View Article: The Ecstasy of Beata Ludovica Albertoni
University of Washington Honors Program in Rome


The Ecstasy of Beata Ludovica Albertoni
The Ecstasy of Beata Ludovica Albertoni 1 of 1

  Assignment
 
The thing about the Bernini sculpture, that amazes me isn’t the detail or the skill but the emotion encapsulated in it. The emotion is so intense and so complicated. It seems to defy the simple and trite descriptions of emotion that the other statues in the church convey. Happy, sad, blissful the other statues are understood in a single glance. Beata Ludovica Albertoni though displays the type of emotion that one gets enough in their life to empathize with but not to truly understand.

At first my eye was drawn to the brightly lit hand. I love her hand, supple yet piecing, pointing and pressing into her heart yet also caressing her breast.

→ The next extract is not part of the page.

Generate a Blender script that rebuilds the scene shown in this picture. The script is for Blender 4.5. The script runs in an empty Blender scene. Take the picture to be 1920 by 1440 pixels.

Then I saw her face, half illuminated, prominent both for its light and for its enraptured expression. Thrown back, eyes closed, mouth open, exhaling or inhaling but I’m not sure—I look over her body as I would run a hand over it. Her reclined body is tense and loose as if a series of waves have washed through her. It is the tension that makes the statue so intriguing, vulgar, yet sweet, with the odd aftertaste of anguish. And there she lies in the little alcove in front of us. She is physically inaccessible, we are left to wonder and crave but here bliss is above us.

And then there is Saint Theresa, whose bliss is really above us, so far so that I think I miss it. While Beata Ludovica Albertoni is alone on a couch for her bliss, Theresa is elevated into the clouds and receives her bliss from an angel. My eyes immediately fall on Theresa’s face, which is tilted toward us. Her expression is filled with less anguish than Beata’s and her body is hidden by her amply rumpled clothes and the unknown shape of the cloud behind her. From there my eye is drawn to the angel’s face, sweet but kind of smirking. And the angel holds a golden arrow, aimed at Theresa’s heart.

But this doesn’t bring the same volume of emotion that the ecstasy of Beata brought forth. After looking back at the angel I feel like the angel looks far more like a devious child inflicting pain on ants than anything graceful. And Theresa just looks ordinary. The scene is beyond my grasp. It is harder to empathize with something that has to happen in the clouds after all. Beata was real—she was right in front of me.